Questions Without Notice from the Party Leaders

Part of 1. Questions to the First Minister – in the Senedd at 1:53 pm on 28 March 2023.

Alert me about debates like this

Photo of Mark Drakeford Mark Drakeford Labour 1:53, 28 March 2023

Well, Llywydd, I believe that the position may have moved ahead a little today. I am relying simply on a newspaper report of the end of this morning. The Guardian is reporting that the Environment Agency has turned down the Thames Water plan and instructed it to return to the drawing board and to come forward with a better plan, including the plan to extract water from Wales via the River Severn.
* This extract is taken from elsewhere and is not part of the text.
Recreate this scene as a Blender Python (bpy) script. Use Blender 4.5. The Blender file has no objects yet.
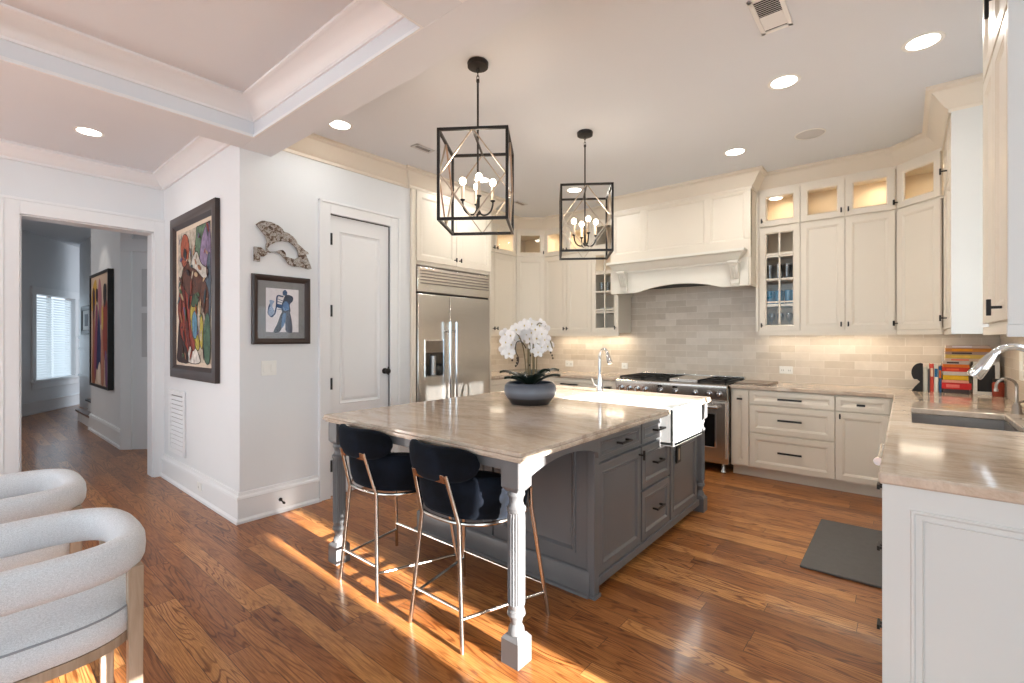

The Guardian reports that the Environment Agency has told Thames Water that it is not convinced that this is a viable solution and that it will not be prepared to endorse the plan that Thames Water has advanced so far. And it's for the many reasons that the leader of Plaid Cymru set out in his question. Thames Water, instead of producing a plan that relied on remarkable ideas, it seemed to me, extracting water from the Thames itself and replacing it with sewage-polluted water, and taking water from Lake Vyrnwy, that it should do two things. First of all, it should focus on reducing demand for water. We have, in the United Kingdom, some of the highest daily usages of water per head of the population of anywhere. We use on average 141 litres per day. In Belgium, a country just across the channel, the average is 95 litres a day. So, the first thing that Thames Water should be doing is to come forward with credible plans to reduce the use of water, a precious resource that we don't regard preciously enough. And then, as the Environment Agency is being reported as saying, it needs to fix the leaks in its own system—leaks which, if they were to be fixed, would almost match entirely its plan for extracting water out of the Severn and backfilling that through drawing water out of Welsh resources. It looks as though some outbreak of sense may have occurred, and that would be very welcome.

As to what would have happened had the plan gone ahead, then, of course, there are rights for Welsh Ministers in all of this—rights to intervene, rights in relation to the approval of any plan, and Welsh Ministers here would have exercised those rights very much with the points that the leader of Plaid Cymru has made in mind.